If you’re looking for comfort food though, eat up, because this album is about as safe, familiar, and palatable as things get. Trying to spot the differences between Maxïmo Park and the other myriad UK post-punkers out there is getting as difficult as trying to determine the individual personalities of the ants crawling around your kitchen floor (for their part, Maximo Park are the ants that use new wave synths slightly more often than the others), and if polite, intermittently danceable, tastefully distorted guitar rock is your thing, Quicken the Heart won’t disappoint. Problem is, neither will Maxïmo Park’s other two albums, and they have the benefit of covering this exact same ground first. While listening to Quicken the Heart, an album with a sound that’s more a fading echo of an era that’s already seen its considerable peaks than a defiant shout in the face of an uncertain future, it’s difficult to avoid the depressing notion that this band may well have used up all the good ideas on their excellent debut.
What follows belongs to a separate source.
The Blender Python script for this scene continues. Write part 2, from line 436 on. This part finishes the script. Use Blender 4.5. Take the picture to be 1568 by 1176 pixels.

But you’ve got to give credit to the band for realizing where their strengths lie, even if those strengths look the exact same as they did when we first met them four years ago. Quicken the Heart is a slight retreat from the expansive, Gil Norton produced new wave of Our Earthly Pleasures, instead opting for the prickly aggression of Maxïmo Park’s earliest work. This album’s at its best when it forgets the “post” and goes for the “punk”: early standouts “Wraithlike” and “A Cloud of Mystery” (dwelling place of the album’s sharpest chorus hook), are the most substantial, concrete songs the band’s produced in some time, and even if Maxïmo Park end up back where they started, it’s a step up from the skeletal atmosphere for atmosphere’s sake of their last effort.


For much of the album, though, it’s clear we’re listening to a band who’s searching for a way forward without gaining much ground. The only development to be seen on Quicken the Heart comes when Maxïmo Park throw their two songwriting modes—synth-speckled airiness and barreling guitars—into the same song, hoping they don’t tear each other apart. Sometimes they actually manage an impressive harmony: “Calm” begins charmingly docile and ends in a teeth-baring charge, the journey from one polar opposite end to the other being so organic that it seems the furthest thing from forced. But then we also have songs like “Questing, Not Coasting”, whose soaring chorus (complete with strings that travel to the furthest, most embarrassing edges of sentimentality) springs up jarringly from moody keyboards, a chorus that doesn’t so much feel like it’s there because it’s supposed to be there but because the band couldn’t think of anywhere else to put it.


Quicken the Heart is a competent album—often even an intelligent one—but it’s also an album that’s running on ideas that started tasting funny a couple of years ago and are no doubt going to be contracting mold in a couple more. And there’s no disappointment more boring than one that begs a rotten food analogy. Maxïmo Park haven’t failed with this third LP, not at all—it’s just that they haven’t done much of anything.